___ SOURCE MATERIAL ___

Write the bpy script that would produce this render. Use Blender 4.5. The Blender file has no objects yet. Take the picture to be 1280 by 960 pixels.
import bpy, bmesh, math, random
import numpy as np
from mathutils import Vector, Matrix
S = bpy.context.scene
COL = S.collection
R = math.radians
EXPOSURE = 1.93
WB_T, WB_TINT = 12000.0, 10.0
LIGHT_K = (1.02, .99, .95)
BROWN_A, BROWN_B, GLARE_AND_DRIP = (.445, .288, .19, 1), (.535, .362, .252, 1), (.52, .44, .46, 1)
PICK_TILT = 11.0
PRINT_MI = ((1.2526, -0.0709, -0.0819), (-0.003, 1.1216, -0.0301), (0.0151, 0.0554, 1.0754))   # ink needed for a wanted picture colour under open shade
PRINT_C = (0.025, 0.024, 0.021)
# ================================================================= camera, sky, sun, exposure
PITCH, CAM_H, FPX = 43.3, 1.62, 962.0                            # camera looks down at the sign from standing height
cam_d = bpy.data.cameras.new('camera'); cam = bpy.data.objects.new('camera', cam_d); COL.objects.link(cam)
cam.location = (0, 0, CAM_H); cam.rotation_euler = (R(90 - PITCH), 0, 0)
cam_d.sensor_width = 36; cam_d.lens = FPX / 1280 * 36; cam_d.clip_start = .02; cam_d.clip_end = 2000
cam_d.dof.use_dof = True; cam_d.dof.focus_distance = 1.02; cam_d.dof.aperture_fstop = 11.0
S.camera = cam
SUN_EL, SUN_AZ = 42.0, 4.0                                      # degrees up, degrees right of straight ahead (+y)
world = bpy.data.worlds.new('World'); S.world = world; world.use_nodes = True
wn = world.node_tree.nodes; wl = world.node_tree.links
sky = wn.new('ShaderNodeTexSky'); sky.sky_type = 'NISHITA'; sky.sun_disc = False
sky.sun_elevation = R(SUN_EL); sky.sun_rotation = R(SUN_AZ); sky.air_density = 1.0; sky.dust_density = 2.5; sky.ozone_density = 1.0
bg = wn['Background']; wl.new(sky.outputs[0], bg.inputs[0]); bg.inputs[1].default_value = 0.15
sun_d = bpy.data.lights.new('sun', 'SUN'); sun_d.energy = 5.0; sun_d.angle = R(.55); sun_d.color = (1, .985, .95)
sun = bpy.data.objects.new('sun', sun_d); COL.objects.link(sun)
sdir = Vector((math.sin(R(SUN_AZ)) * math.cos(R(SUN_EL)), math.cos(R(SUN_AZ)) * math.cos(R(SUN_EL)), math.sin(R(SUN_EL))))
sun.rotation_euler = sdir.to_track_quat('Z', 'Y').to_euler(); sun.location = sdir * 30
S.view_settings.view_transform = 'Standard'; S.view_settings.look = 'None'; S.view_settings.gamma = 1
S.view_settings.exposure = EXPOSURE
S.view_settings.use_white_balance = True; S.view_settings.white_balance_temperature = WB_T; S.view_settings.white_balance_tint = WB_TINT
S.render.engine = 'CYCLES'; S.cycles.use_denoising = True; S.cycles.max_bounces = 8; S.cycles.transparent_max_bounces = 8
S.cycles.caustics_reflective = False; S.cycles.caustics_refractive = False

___

# WORK REQUIRED:
Reproduce every line above without error.

# SOLUTION FOR THIS EXERCISE:
Write the bpy script that would produce this render. Use Blender 4.5. The Blender file has no objects yet. Take the picture to be 1280 by 960 pixels.
import bpy, bmesh, math, random
import numpy as np
from mathutils import Vector, Matrix
S = bpy.context.scene
COL = S.collection
R = math.radians
EXPOSURE = 1.93
WB_T, WB_TINT = 12000.0, 10.0
LIGHT_K = (1.02, .99, .95)
BROWN_A, BROWN_B, GLARE_AND_DRIP = (.445, .288, .19, 1), (.535, .362, .252, 1), (.52, .44, .46, 1)
PICK_TILT = 11.0
PRINT_MI = ((1.2526, -0.0709, -0.0819), (-0.003, 1.1216, -0.0301), (0.0151, 0.0554, 1.0754))   # ink needed for a wanted picture colour under open shade
PRINT_C = (0.025, 0.024, 0.021)
# ================================================================= camera, sky, sun, exposure
PITCH, CAM_H, FPX = 43.3, 1.62, 962.0                            # camera looks down at the sign from standing height
cam_d = bpy.data.cameras.new('camera'); cam = bpy.data.objects.new('camera', cam_d); COL.objects.link(cam)
cam.location = (0, 0, CAM_H); cam.rotation_euler = (R(90 - PITCH), 0, 0)
cam_d.sensor_width = 36; cam_d.lens = FPX / 1280 * 36; cam_d.clip_start = .02; cam_d.clip_end = 2000
cam_d.dof.use_dof = True; cam_d.dof.focus_distance = 1.02; cam_d.dof.aperture_fstop = 11.0
S.camera = cam
SUN_EL, SUN_AZ = 42.0, 4.0                                      # degrees up, degrees right of straight ahead (+y)
world = bpy.data.worlds.new('World'); S.world = world; world.use_nodes = True
wn = world.node_tree.nodes; wl = world.node_tree.links
sky = wn.new('ShaderNodeTexSky'); sky.sky_type = 'NISHITA'; sky.sun_disc = False
sky.sun_elevation = R(SUN_EL); sky.sun_rotation = R(SUN_AZ); sky.air_density = 1.0; sky.dust_density = 2.5; sky.ozone_density = 1.0
bg = wn['Background']; wl.new(sky.outputs[0], bg.inputs[0]); bg.inputs[1].default_value = 0.15
sun_d = bpy.data.lights.new('sun', 'SUN'); sun_d.energy = 5.0; sun_d.angle = R(.55); sun_d.color = (1, .985, .95)
sun = bpy.data.objects.new('sun', sun_d); COL.objects.link(sun)
sdir = Vector((math.sin(R(SUN_AZ)) * math.cos(R(SUN_EL)), math.cos(R(SUN_AZ)) * math.cos(R(SUN_EL)), math.sin(R(SUN_EL))))
sun.rotation_euler = sdir.to_track_quat('Z', 'Y').to_euler(); sun.location = sdir * 30
S.view_settings.view_transform = 'Standard'; S.view_settings.look = 'None'; S.view_settings.gamma = 1
S.view_settings.exposure = EXPOSURE
S.view_settings.use_white_balance = True; S.view_settings.white_balance_temperature = WB_T; S.view_settings.white_balance_tint = WB_TINT
S.render.engine = 'CYCLES'; S.cycles.use_denoising = True; S.cycles.max_bounces = 8; S.cycles.transparent_max_bounces = 8
S.cycles.caustics_reflective = False; S.cycles.caustics_refractive = False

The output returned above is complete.